Despite that, I believe Bubba Watson would greatly outplay the typical bogey golfer on this hole because he would almost exclusively make 4s and 5s, while the typical bogey golfer would probably average 6 point something just as his bogey golfer handicap would suggest. This is because he'd occasionally miss the landing area with one of his two layup pitches due to some type of mishit, or miss the green with his third, or hit it far enough away that he three putted, etc. It isn't the length of this hole that foils the poor golfer, it is his inability to consistently string three simple 50 yard shots in a row that does.
Obviously no golf hole is like this, but I provide the example to illustrate why I believe that absolute length is quite overrated as a reason why poor golfers struggle.
This brings me back to your point. A 6000 yard course is plenty of challenge for the bogey golfer, because his problem has little to do with the difference between having a short iron approach and a hybrid approach. His problem is the fact that whatever club he uses for his approach, there is an x% chance of him hitting a poor shot and putting himself in a bad place. The more shots he plays the more times that x% is multiplied together and the greater chance that he screws up some shot on the hole. That's why par 5s are the #1 handicap holes where you give/get strokes and you do so on par 3s before any par 4 or 5 only in rare circumstances with a particularly difficult par 3 and particularly easy par 4.

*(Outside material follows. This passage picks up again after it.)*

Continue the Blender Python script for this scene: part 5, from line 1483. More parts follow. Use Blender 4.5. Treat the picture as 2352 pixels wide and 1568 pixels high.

I generally play from the back tees, and like all golfers, occasionally I have a bad day. I'm not a bogey golfer, but at a 5.something index I'm certainly no scratch golfer, either. On such a bad day I might shoot bogey golf from those back tees (7250 yards or so on my home course) It might appear to an outside observer that I would struggle less if I moved up and played from the regular tees (6700 yards) or even the senior tees (6000 yards) but I think it would make little difference. The bad drives I hit into the trees would still be in the trees - there's not all that much benefit between having to lay up from behind trees 180 yards out or from 120 yards out. The irons I hit an inch or two behind the ball will still end up short of the green, whether I have a 6 iron in my hands or a SW in my hands. The putts I miss are missed regardless of what tees I started play from. Would I shoot a lower number if I played up on those days? Sure. Would I shave enough strokes off my total to make up for the lower course rating from the short tees? Not even close!